UN downplays doom and gloom over Chinese economy

UN downplays doom and gloom over Chinese economy
United Nations' trade and development chief / Photo: EPA

Concerns about China's economic troubles are being exaggerated and Beijing still has plenty of fiscal headroom, the United Nations' trade and development chief said Wednesday.

China's ballooning property-sector crisis has seen several high-profile firms engulfed in debt, fuelling fears about the country's wider economy and a possible spillover globally.

"We don't share the very pessimistic projections about China," said Rebeca Grynspan, head of the UN Conference on Trade and Development.

UNCTAD lowered its 2024 China growth estimates from five percent to 4.8 percent, citing weak domestic demand.

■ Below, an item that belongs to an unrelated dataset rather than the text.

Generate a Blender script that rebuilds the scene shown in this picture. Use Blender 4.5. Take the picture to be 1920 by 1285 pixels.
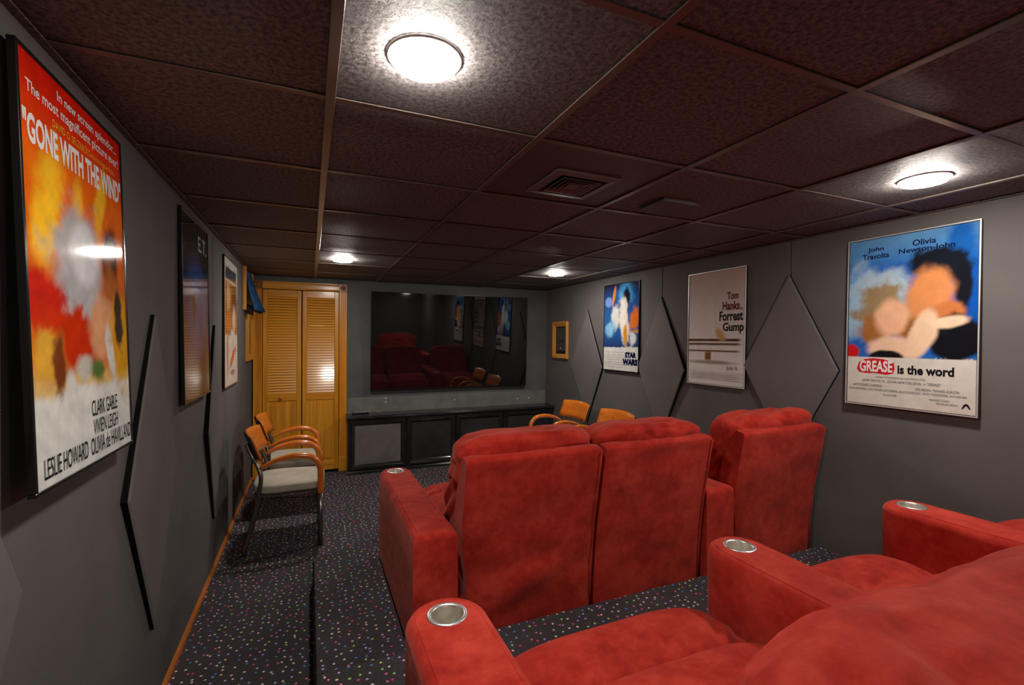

"It's a slowdown but it's not something like the very pessimistic reviews that we have seen in some of the publications," Grynspan told a press conference presenting UNCTAD's flagship annual economic forecasts.

"We think that there is a slowdown of growth in China, but not a dramatic crisis."

The former vice president of Costa Rica added that China "has a lot of fiscal space, unlike other countries", so Beijing still has the means in hand "to be able to rebound and to support the economy".

China's property sector has long been a pillar of growth -- along with construction it accounts for about a quarter of GDP -- and it experienced a dazzling boom in recent decades.

But the massive debt accrued by its biggest players has been seen by Beijing as an unacceptable risk for China's financial system and overall economic health.

Authorities have gradually tightened developers' access to credit since 2020, and a wave of defaults has followed -- notably that of property giant Evergrande.

Richard Kozul-Wright, the director of UNCTAD's Globalisation and Development Strategies division, was even more critical of the prevailing pessimism than Grynspan.

"You could have expected a faster recovery in China this year, and that hasn't happened because of a number of strong headwinds in the real estate market," he said.

Furthermore, consumer demand in China has been much weaker than expected, he added.

"But we certainly don't agree with the almost hysterical reaction some of the Western press has adopted towards China."